Some experts said they didn’t believe the dramatic increase Mr. Trump called for was necessary. With global economic growth expected to slow in the next two years, producing more oil now could lead to another surplus, said Dean Foreman, the chief economist at the American Petroleum Institute. The previous global surplus, due in part to ramped-up U.S. shale production, pushed oil prices as low as $25 a barrel.

“The market doesn’t need another two million barrels a day right now,” Mr. Foreman said.

Venezuela production has dropped amid an economic crisis there. The U.S. has reimposed sanctions on Iran and earlier this week said it was asking buyers of Iranian crude to stop their purchases by November, a much sooner cutoff than expected.

Oil prices had started to fall in recent weeks, thanks to the Saudi and Russian agreement to increase production. But they started climbing fast again this week.

Prices at the pump have a long history as an issue ahead of U.S. elections. Republicans in November are trying to hold on to majorities in both chambers of Congress.

Democrats have sought to capitalize on the issue. Ahead of the Memorial Day holiday in May, Senate Minority Leader Chuck Schumer (D., N.Y.) appeared at an Exxon Mobil Corp. gas station in Washington, D.C., and blamed Mr. Trump for high gas prices. “Why doesn’t he ask them to lower their prices so that the prices at the pump can be lower?” he said.

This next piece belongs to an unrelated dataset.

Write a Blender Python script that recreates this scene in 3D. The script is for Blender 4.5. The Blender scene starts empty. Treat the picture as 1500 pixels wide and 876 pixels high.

In an official statement posted on the state-run Saudi Press Agency, Saudi Arabia said King Salman spoke to Mr. Trump but gave no mention of the two million barrels of extra production the American leader tweeted about.

“During the call, the two leaders stressed the need to make efforts to maintain the stability of oil markets and the growth of the global economy,” it said.
 
Saudi Arabia, while a close U.S. ally, has been wary of appearing to respond to specific requests to pump oil. It says it acts to balance markets, keeping prices not too high or low. It is also eager to appear to be acting in coordination with OPEC.

Iran, a fellow OPEC member, has accused Riyadh of doing Washington’s bidding. Iran’s OPEC governor told Bloomberg on Saturday that Mr. Trump was calling on Saudi “to walk out from OPEC.”

Last week, OPEC and a group of non-OPEC producers led by Russia agreed to ease up on a 2016 pact that limited production. The new deal would allow about 600,000 barrels a day of new oil, according to people familiar with the matter.

Tanks and oil pipes at Saudi Aramco's Ras Tanura oil refinery and terminal on May 21.
Tanks and oil pipes at Saudi Aramco's Ras Tanura oil refinery and terminal on May 21. Photo: ahmed jadallah/Reuters 
 
Most of that increase was expected to come from Saudi Arabia, which is almost alone in the world in having spare capacity that it can quickly turn on. It says it keeps between 1.5 million barrels and 2 million barrels a day of spare capacity at the ready at all times.

Its ability to deliver that in a sustainable way is debatable, according to officials and outsiders.

People familiar with the matter have previously said the kingdom can only sustain output of about 12.5 million barrels a day for a short period.

“Saudi Arabia does not really like going beyond 11 million barrels a day and has no intension of expanding its current production capacity. It is expensive,” another Saudi official said.

The U.S., too, is pumping flat out. U.S. output is almost 11 million barrels a day, according to federal estimates. Shale producers are facing infrastructure hurdles that are threatening to slow growth.

In some ways, shale producers and OPEC are aligned. They both want prices high enough to profit, but not so high that it might destroy demand.

“Shale producers don’t want prices to fall to $40 again, where most can’t make a profit and drill economic wells,” said Kirk Edwards, president of Latigo Petroleum. “There needs to be a perfect balance, and there’s a chance that these supply issues will leave a big hole out there that needs to be filled.”